6. Les délais de dépôt des conclusions, pour l'intimé, courent donc dès notification des conclusions qu'elle soit réalisée à la partie elle-même ou à son représentant. Cette décision, qui met en exergue une grave difficulté d'application du décret "Magendie", ne peut qu'être critiquée. La partie qui reçoit un acte d'assignation avec notification de conclusions de l'appelant doit transmettre ses instructions à son avoué, afin qu'il se constitue, puis reçoive pièces et conclusions de son confrère appelant.
7. Le délai de deux mois peut-être raccourci, voire dépassé, ce qui revient à interdire à l'intimé d'être représenté devant la cour. Le décret "Magendie" est-il légal ? Constitutionnel ? Conventionnel ?
8. Quelques jours plus tard, par une ordonnance en date du 10 octobre 2011, le magistrat chargé de la mise en état de la cour d'appel d'Aix-en-Provence venait atténuer quelques défauts des articles 906 et 908 du Code de procédure civile (3) (CA Aix-en-Provence, 4ème ch., sect. B, 10 octobre 2011 N° Lexbase : A5735HZG). Monsieur X, après avoir interjeté appel le 4 février 2011, déposait ses conclusions le 4 mai. Le délai de trois mois imposé par l'article 908 était donc respecté. L'intimé, dans ses conclusions responsives, demandait la caducité de l'appel au motif que les pièces n'avaient pas été communiquées simultanément aux conclusions.
9. Les restrictions imposées par le décret "Magendie" ne sont-elles pas déjà trop importantes pour que l'on ait osé imaginer des impératifs encore plus rigoureux ? Le magistrat a bien souligné, dans son ordonnance, que la sanction de caducité de la déclaration d'appel exposée dans l'article 908 ne pouvait s'appliquer qu'en cas de défaut de notification des seules conclusions.
10. Par conséquent, la simultanéité de la communication des pièces et de la notification des conclusions exposée dans l'article 906 du Code de procédure civile n'est en rien exigée à peine de caducité de la déclaration d'appel. La non-communication des pièces n'est pas assortie de sanction, que ce soit lors de la notification entre avoués ou par voie d'huissier.
Ainsi, ces premières ordonnances relatives à la mise en application du décret "Magendie" confirment les craintes des praticiens : la procédure d'appel est devenue un labyrinthe de pièges réservés à des spécialistes chevronnés.

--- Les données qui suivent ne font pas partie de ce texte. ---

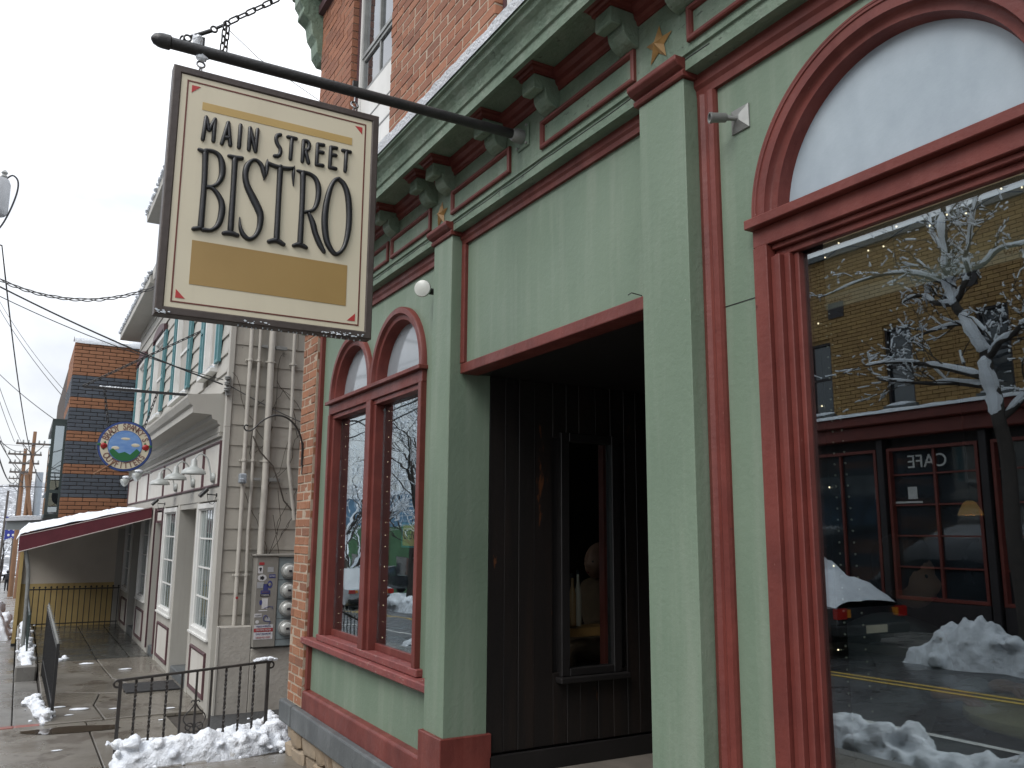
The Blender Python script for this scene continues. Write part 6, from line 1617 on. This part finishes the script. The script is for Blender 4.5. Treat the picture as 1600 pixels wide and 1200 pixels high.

(1) C. pr. civ., art. 908 : "A peine de caducité de la déclaration d'appel, relevée d'office par ordonnance du conseiller de la mise en état, l'appelant dispose d'un délai de trois mois à compter de la déclaration d'appel pour conclure".
(2) C. pr. civ., art. 909 : "L'intimé dispose, à peine d'irrecevabilité relevée d'office, d'un délai de deux mois à compter de la notification des conclusions de l'appelant pour conclure et former, le cas échéant, appel incident".
(3) C. pr. civ., art. 906 : "Les conclusions sont notifiées et les pièces communiquées simultanément par l'avoué de chacune des parties à celui de l'autre partie ; en cas de pluralité de demandeurs ou de défendeurs, elles doivent l'être à tous les avoués constitués".